Category: Coding & Algorithms

Difficulty: medium

Interview Round: Technical Screen

Implement the following Python functions: 1. `number_of_character(string, char)` - Return the number of times character `char` appears in `string`. - Matching should be case-sensitive. - Example: `number_of_character("Today is Tuesday", "t")` should return `2`. 2. `unique_string(msg1, msg2)` - Split each input message into words using spaces. - Return the words that appear in `msg1` but not in `msg2`, followed by the words that appear in `msg2` but not in `msg1`. - Preserve original order. - Use case-sensitive comparison. - Example: - `msg1 = "This is the first message"` - `msg2 = "Hello this is the second message"` - Output: `["This", "first", "Hello", "this", "second"]`

Quick Answer: This question evaluates proficiency in string manipulation and text processing, including character counting, tokenization by spaces, case-sensitive comparisons, and preserving original word order.

Part 1: Count Occurrences of a Character

Implement a function that returns how many times a given character appears in a string. Matching is case-sensitive, so uppercase and lowercase letters are treated as different characters. For example, counting 'T' in 'Today is Tuesday' returns 2.

Constraints

  • 0 <= len(string) <= 100000
  • len(char) == 1
  • Matching is case-sensitive.
  • string may contain letters, digits, spaces, or punctuation.

Examples

Input: ('banana', 'a')

Expected Output: 3

Explanation: The character 'a' appears three times in 'banana'.

Input: ('Today is Tuesday', 'T')

Expected Output: 2

Explanation: There are two uppercase 'T' characters.

Input: ('Today is Tuesday', 't')

Expected Output: 0

Explanation: Matching is case-sensitive, and there are no lowercase 't' characters.

Input: ('', 'x')

Expected Output: 0

Explanation: An empty string contains no characters.

Input: ('a b c', ' ')

Expected Output: 2

Explanation: There are two space characters in the string.

Hints

  1. Scan the string one character at a time and compare each character to char.
  2. Be careful not to convert the string to lowercase or uppercase; matching must be case-sensitive.

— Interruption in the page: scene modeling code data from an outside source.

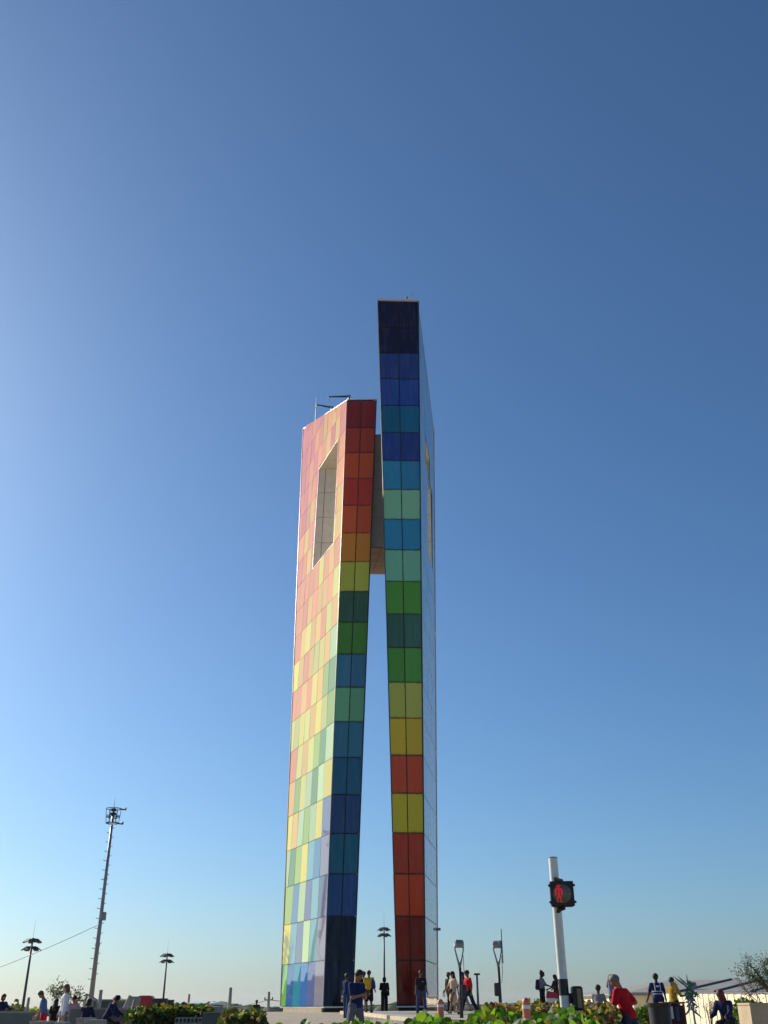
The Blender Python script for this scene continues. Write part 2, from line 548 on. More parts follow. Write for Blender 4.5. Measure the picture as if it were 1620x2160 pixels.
warm = MB()
core_block(warm, eA, eB, eG, eC, 0, [W0] * 4)
core_block(warm, eA, eB, mixe(eB, eG, WIN_N - .35), mixe(eA, eC, WIN_N - .35), W0, [W1] * 4)
core_block(warm, mixe(eA, eC, WIN_F + .35), mixe(eB, eG, WIN_F + .75), eG, eC, W0, [W1] * 4)
core_block(warm, eA, eB, eG, eC, W1, [TOP_A, TOP_B, TOP_G, TOP_C])
warm_slab = warm.build('warm_slab', CORE, monument, mon_loc)
tag(warm_slab, 'left slab with red and orange panels at its top')
cool = MB()
core_block(cool, eF, eD, eE, eH, 0, [W0] * 4)
core_block(cool, eF, eD, mixe(eD, eE, RW_N - .4), mixe(eF, eH, RW_N - .9), W0, [W1] * 4)
core_block(cool, mixe(eF, eH, RW_F + .7), mixe(eD, eE, RW_F + .4), eE, eH, W0, [W1] * 4)
core_block(cool, eF, eD, eE, eH, W1, [TOP_F, TOP_D, TOP_E, TOP_H])
cool_slab = cool.build('cool_slab', CORE, monument, mon_loc)
tag(cool_slab, 'taller right slab with navy and blue panels at its top')

def panel_geo(p00, p10, p11, p01, out, gap=0.022, th=0.055, tilt=0.005):
    """five-sided plate; corners anticlockwise seen from outside"""
    P_ = [np.array(p, float) for p in (p00, p10, p11, p01)]
    c = sum(P_) / 4
    q = []
    for i, p in enumerate(P_):
        a = P_[(i + 1) % 4] - p; b = P_[(i - 1) % 4] - p
        la, lb = np.linalg.norm(a), np.linalg.norm(b)
        q.append(p + a / max(la, 1e-6) * min(gap, la * .3) + b / max(lb, 1e-6) * min(gap, lb * .3))
    f = [p + out * (0.012 + rng.uniform(-tilt, tilt)) for p in q]
    bk = [p - out * th for p in q]
    return f, bk

def add_panel(corners, out, m, parent, name='panel', **k):
    f, bk = panel_geo(*corners, out, **k)
    me = bpy.data.meshes.new(name)
    vs_ = [tuple(p - mon_loc) for p in f + bk]
    me.from_pydata(vs_, [], [(0, 1, 2, 3), (0, 4, 5, 1), (1, 5, 6, 2), (2, 6, 7, 3), (3, 7, 4, 0)])
    uv = me.uv_layers.new(name='UVMap')
    uvs = [(0, 0), (1, 0), (1, 1), (0, 1)] + [(0.5, 0.5)] * 16
    for l, t in zip(uv.data, uvs):
        l.uv = t
    me.materials.append(m)
    o = bpy.data.objects.new(name, me); COL.objects.link(o); o.parent = parent
    return o

def onormal(p, q, r_, ref):
    n_ = np.cross(np.array(q) - p, np.array(r_) - p); n_ /= np.linalg.norm(n_)
    return n_ if n_ @ ref > 0 else -n_

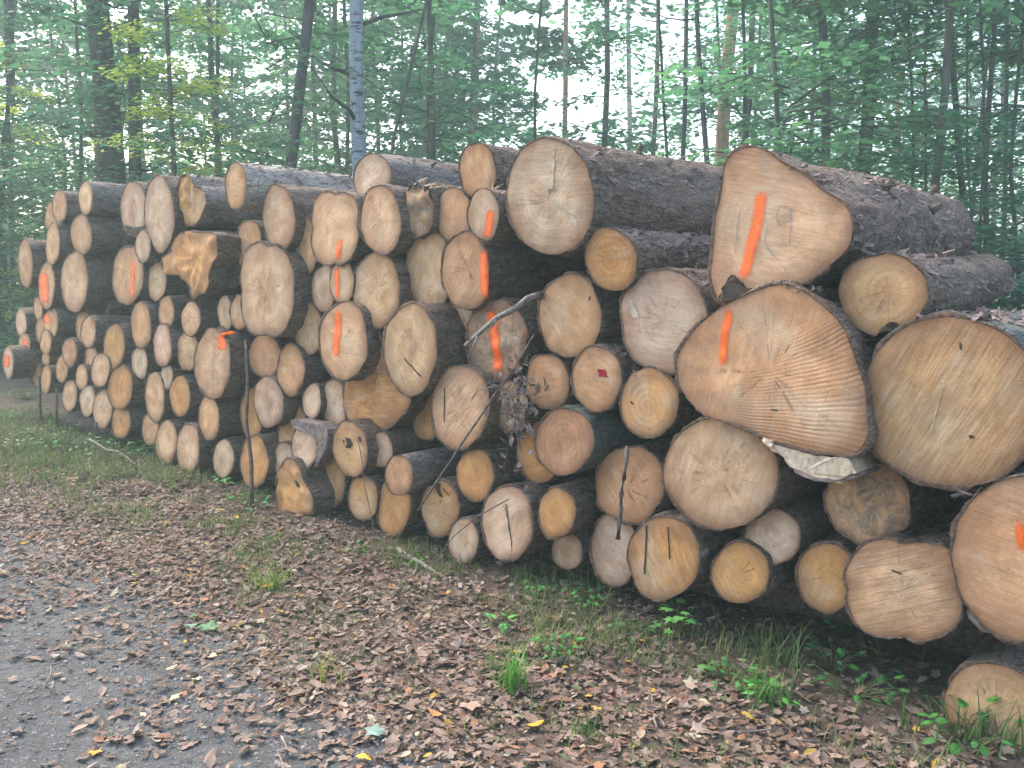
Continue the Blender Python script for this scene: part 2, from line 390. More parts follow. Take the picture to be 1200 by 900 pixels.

Part 2: Find Words Unique to Each Message

Implement a function that compares two messages and returns the words that appear in exactly one of the messages. First return the distinct words that appear in msg1 but not in msg2, preserving their first-appearance order in msg1. Then append the distinct words that appear in msg2 but not in msg1, preserving their first-appearance order in msg2. Word comparison is case-sensitive. Multiple repeated copies of the same unique word in one message should appear only once in the output.

Constraints

  • 0 <= len(msg1), len(msg2) <= 100000
  • Messages contain words separated by spaces.
  • Word comparison is case-sensitive.
  • If a word appears in both messages exactly, it should not be included in the result.
  • If the same unique word appears multiple times in one message, include it only once at its first occurrence.

Examples

Input: ('This is the first message', 'Hello this is the second message')

Expected Output: ['This', 'first', 'Hello', 'this', 'second']

Explanation: 'This' and 'first' appear only in msg1. 'Hello', 'this', and 'second' appear only in msg2. Case matters, so 'This' and 'this' are different.

Input: ('', '')

Expected Output: []

Explanation: Both messages are empty, so there are no unique words.

Input: ('', 'only words here')

Expected Output: ['only', 'words', 'here']

Explanation: All words in msg2 are unique because msg1 has no words.

Input: ('Apple banana', 'apple Banana')

Expected Output: ['Apple', 'banana', 'apple', 'Banana']

Explanation: Comparison is case-sensitive, so each differently cased word is considered distinct.

Input: ('red red blue green', 'blue yellow yellow')

Expected Output: ['red', 'green', 'yellow']

Explanation: 'blue' appears in both messages and is excluded. Repeated unique words such as 'red' and 'yellow' are included only once.

Hints

  1. Use sets to quickly check whether a word from one message appears in the other message.
  2. Build the answer in two passes: first over msg1, then over msg2. Track words already added to avoid duplicates.